The modes of learning for a middle school vs. a graduate student are different. Graduate students in the Parsons MFA DT are digital natives and familiar with digital production craft. They are also encouraged to be autodidactic and to adopt new methods of making quickly. Middle school LCCS students, the Minecraft Generation, on the other hand, are familiar with technology but not necessarily with the sophistication of virtual reality or simulation software. However, we are finding that when middle schoolers are allowed to tinker with technology, in the way Seymour Papert encouraged his students to do, they are quickly able to create and understand principles of the VR medium and its tools.

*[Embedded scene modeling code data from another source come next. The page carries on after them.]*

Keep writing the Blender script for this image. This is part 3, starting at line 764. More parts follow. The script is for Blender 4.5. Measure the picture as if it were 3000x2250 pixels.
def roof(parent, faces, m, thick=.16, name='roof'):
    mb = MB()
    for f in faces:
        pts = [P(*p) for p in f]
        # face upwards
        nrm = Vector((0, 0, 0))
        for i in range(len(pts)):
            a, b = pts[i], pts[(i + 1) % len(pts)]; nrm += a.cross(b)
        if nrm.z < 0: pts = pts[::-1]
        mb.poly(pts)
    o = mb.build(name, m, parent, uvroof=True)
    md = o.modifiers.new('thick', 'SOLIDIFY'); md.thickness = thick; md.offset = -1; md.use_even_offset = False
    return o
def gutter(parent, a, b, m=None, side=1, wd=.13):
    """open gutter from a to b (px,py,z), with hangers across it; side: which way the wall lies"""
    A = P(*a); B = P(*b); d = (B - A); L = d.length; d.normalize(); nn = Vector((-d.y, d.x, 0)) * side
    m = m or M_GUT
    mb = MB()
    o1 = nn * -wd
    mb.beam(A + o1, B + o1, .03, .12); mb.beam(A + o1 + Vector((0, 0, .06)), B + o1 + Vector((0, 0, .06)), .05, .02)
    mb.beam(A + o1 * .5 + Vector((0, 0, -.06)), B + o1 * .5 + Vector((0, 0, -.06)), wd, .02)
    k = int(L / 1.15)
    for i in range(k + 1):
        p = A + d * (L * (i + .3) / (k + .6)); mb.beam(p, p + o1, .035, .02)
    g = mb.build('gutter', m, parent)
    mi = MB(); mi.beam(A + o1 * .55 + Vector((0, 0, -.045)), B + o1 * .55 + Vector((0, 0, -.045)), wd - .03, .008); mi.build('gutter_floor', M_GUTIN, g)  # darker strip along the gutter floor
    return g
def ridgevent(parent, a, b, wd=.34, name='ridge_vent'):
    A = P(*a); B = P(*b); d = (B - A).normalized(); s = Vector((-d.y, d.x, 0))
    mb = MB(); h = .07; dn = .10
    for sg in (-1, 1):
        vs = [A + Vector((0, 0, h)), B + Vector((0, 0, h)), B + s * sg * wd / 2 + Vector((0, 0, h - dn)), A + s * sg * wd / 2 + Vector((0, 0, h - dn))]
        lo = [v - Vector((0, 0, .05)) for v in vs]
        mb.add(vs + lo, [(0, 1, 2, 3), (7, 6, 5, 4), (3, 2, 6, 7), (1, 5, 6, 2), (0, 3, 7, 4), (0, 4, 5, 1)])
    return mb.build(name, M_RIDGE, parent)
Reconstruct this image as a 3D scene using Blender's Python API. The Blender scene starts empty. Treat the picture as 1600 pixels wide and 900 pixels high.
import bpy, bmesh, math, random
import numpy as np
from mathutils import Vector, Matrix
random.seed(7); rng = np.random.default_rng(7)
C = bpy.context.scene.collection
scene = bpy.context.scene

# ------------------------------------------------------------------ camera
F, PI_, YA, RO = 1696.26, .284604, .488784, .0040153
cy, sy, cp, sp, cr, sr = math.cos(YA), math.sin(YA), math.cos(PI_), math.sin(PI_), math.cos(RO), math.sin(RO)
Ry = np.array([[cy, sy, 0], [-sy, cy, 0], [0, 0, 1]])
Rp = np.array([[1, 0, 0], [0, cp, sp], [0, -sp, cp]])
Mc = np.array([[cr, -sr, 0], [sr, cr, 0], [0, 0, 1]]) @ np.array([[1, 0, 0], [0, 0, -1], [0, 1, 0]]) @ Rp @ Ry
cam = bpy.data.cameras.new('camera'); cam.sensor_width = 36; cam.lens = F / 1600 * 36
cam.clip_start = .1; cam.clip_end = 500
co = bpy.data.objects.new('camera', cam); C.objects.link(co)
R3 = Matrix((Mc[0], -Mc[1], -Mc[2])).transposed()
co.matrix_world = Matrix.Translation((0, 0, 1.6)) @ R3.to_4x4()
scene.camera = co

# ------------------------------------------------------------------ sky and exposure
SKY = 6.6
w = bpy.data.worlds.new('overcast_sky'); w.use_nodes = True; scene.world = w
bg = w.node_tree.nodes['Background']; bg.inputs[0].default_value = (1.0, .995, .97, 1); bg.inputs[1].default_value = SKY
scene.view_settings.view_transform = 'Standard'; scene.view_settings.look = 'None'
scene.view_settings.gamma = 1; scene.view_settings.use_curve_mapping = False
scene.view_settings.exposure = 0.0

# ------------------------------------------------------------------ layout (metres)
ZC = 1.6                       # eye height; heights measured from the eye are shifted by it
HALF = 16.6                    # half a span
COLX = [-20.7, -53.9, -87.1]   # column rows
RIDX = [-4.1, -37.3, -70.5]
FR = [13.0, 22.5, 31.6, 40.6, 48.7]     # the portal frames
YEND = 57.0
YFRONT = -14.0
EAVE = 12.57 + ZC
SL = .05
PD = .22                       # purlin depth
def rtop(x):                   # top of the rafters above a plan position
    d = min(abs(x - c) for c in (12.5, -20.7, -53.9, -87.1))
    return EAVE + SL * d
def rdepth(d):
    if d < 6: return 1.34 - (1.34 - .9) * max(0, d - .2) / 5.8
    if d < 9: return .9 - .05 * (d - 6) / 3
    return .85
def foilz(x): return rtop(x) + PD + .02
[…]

For both populations, the highest hurdle for creating moments of criticality remains the crafting of the content for a compelling VR experience. Ideally, the rules of the 360-world should be bendable so that they are more fantastic than the real world. The visitor should freely experience the artificial world. The fantasies, plots, characters, and environments should deliver meaning that genuinely engages and resonates in the visitor’s soul. Testing for each of these effects is essential and impossible on a tight schedule. Even with our limited six-week prototypes, we learned that only after the fully rendered experience is complete can we take off our headsets or step out of our projection domes, to look back and unpack the meaning that was created by the experience.
In review: 1) The studio critically engaged with the projects as we reflected on each iteration in a time-restricted production schedule. 2) We addressed the modalities of learning by allowing both graduate and middle school students to create unique projects of their own making and design as they learned new ideas and technologies 3) Going forward, we know that we will deepen and expand the collaboration opportunities between the graduate students and LCCS students.
In the final assessment, the opportunity for mutual exchange between the graduate and middle school students remains the greatest educational benefit of this endeavor.